Em primeiro lugar trata-se de realizar essa actividade industrial em condições tais que corresponda ao que V. Ex.ª acabou de dizer, isto é, melhorar, e não explorar de qualquer maneira e tendo em mira o lucro. Se se quer apenas acrescentar o lucro industrial ao da exploração agrícola, então esta não deve ser isenta do condicionamento, se o interesse nacional assim o exigir.
Na opinião de V. Ex.ª não são levados em linha de conta todos os factores sociais, mas apenas os factores relativos ao agricultor.

O Sr. Botelho Moniz: - Se estivermos em regime de livre concorrência, é evidente que entramos em linha de conta com o complexo total.

O Orador: - O que V. Ex.ª afirmou tem por objectivo invalidar a legitimidade do condicionamento? Julgo que não.
Aquilo de que se trata é: se nós aceitamos um condicionamento que por definição é prudente, é inteligente e tem em mira o interesse nacional, evidentemente que as circunstâncias, concretas na sua complexidade, viriam de novo a transformar de uma maneira geral a actividade industrial num sentido de actuação mais livre se fosse conveniente, mesmo naquelas actividades que dizem respeito aos produtos agrícolas que exigem uma especialização técnica e que estivessem inacessíveis ao agricultor. Mas é preciso não esquecer que dificilmente o agricultor poderá satisfazer às exigências técnicas que essa industrialização requer.

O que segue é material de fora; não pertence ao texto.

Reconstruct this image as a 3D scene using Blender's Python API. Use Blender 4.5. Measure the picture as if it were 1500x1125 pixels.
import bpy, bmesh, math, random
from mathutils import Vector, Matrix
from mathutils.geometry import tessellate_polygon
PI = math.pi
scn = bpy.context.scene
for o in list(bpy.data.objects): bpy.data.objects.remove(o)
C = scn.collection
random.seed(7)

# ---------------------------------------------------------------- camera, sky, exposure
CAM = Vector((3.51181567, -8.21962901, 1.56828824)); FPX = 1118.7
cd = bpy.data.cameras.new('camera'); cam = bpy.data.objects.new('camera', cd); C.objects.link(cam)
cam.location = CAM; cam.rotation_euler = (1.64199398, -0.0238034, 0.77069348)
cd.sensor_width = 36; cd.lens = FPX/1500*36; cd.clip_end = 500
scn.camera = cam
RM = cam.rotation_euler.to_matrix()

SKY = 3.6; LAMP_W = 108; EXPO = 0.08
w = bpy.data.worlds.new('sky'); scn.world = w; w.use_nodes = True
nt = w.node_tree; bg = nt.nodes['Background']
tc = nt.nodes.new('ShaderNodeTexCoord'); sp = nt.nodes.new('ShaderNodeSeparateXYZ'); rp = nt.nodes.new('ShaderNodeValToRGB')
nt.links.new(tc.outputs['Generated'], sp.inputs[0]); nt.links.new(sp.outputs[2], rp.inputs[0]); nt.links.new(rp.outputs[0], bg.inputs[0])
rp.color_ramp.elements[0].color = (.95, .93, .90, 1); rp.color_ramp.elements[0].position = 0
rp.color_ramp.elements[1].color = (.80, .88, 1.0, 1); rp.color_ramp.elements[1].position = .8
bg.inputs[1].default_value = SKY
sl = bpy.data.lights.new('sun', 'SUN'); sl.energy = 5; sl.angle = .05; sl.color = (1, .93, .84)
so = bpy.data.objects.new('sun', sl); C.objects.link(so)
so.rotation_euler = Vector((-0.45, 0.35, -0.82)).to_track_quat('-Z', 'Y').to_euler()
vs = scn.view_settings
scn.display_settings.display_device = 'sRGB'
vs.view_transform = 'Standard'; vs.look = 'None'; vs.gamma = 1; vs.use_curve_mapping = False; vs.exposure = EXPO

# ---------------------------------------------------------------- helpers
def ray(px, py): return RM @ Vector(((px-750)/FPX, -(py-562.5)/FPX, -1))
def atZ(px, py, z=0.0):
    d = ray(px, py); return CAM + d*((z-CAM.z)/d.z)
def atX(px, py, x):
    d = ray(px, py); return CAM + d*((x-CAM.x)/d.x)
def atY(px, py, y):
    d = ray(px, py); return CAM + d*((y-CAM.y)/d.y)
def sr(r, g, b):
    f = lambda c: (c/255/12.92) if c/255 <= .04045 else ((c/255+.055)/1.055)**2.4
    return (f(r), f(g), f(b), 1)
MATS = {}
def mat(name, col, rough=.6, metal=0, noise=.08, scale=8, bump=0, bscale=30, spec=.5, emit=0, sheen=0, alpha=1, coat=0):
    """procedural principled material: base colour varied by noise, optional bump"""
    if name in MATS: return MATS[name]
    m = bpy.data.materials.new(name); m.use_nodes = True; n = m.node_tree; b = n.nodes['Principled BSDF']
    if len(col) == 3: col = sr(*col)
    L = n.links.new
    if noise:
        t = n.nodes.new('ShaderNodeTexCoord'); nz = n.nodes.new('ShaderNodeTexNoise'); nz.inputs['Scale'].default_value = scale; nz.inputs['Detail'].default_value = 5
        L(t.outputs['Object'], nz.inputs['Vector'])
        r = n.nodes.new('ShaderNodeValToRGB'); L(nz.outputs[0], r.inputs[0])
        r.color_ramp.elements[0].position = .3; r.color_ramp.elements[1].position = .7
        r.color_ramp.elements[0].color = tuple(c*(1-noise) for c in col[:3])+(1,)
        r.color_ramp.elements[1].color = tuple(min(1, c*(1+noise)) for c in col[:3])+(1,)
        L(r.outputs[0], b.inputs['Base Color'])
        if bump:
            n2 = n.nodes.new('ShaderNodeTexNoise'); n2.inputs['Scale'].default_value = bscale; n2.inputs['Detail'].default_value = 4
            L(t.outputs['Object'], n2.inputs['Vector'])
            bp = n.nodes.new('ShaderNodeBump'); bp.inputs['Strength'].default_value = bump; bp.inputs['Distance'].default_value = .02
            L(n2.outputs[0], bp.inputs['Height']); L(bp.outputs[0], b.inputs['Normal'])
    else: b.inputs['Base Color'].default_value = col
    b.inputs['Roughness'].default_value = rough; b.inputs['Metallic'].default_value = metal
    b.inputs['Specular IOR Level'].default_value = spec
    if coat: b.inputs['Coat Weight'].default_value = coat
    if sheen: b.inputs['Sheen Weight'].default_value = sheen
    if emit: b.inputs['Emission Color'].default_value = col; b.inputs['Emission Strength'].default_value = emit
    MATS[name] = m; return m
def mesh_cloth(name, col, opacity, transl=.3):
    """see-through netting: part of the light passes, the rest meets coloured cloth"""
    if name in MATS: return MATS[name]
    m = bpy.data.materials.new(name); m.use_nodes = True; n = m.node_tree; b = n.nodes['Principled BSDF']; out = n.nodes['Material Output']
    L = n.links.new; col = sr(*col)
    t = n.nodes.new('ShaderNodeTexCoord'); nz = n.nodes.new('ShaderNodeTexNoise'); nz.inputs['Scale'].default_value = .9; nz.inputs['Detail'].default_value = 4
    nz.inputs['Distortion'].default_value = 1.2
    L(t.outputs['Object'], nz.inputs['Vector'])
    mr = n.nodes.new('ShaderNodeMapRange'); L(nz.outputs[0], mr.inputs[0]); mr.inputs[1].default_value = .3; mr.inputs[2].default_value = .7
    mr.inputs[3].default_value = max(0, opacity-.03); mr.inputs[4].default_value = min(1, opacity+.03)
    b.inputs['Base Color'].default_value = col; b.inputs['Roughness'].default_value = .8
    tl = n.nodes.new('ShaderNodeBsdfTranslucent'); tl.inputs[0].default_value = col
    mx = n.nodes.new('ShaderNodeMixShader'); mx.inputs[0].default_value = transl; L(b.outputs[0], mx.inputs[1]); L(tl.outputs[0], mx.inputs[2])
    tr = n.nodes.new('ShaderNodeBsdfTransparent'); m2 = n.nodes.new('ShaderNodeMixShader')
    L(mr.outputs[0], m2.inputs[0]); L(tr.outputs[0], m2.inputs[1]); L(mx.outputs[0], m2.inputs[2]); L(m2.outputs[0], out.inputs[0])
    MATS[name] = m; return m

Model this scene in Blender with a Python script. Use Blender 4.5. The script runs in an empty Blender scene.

O Sr. Botelho Moniz: - Se ela não for feita nessas condições, repito, morre. E, então, a indústria não tem que ter medo dela.
Eu ocupo lugar directivo numa indústria que é produtora de azeite, e parece que devia estar aqui a defender essa indústria, em detrimento da lavoura, pretendendo que a lavoura fosse obrigada a entregar a essa indústria toda a sua azeitona. Ora eu tenho feito precisamente o inverso, porque considero que ao agricultor deve ser dado o direito de escolha.
Na minha pequena casa agrícola resolvi o problema vendendo a azeitona, em vez de a entregar ao lagar que dirijo, porque isso me conveio mais. É essa liberdade que pretendo para toda a agricultura.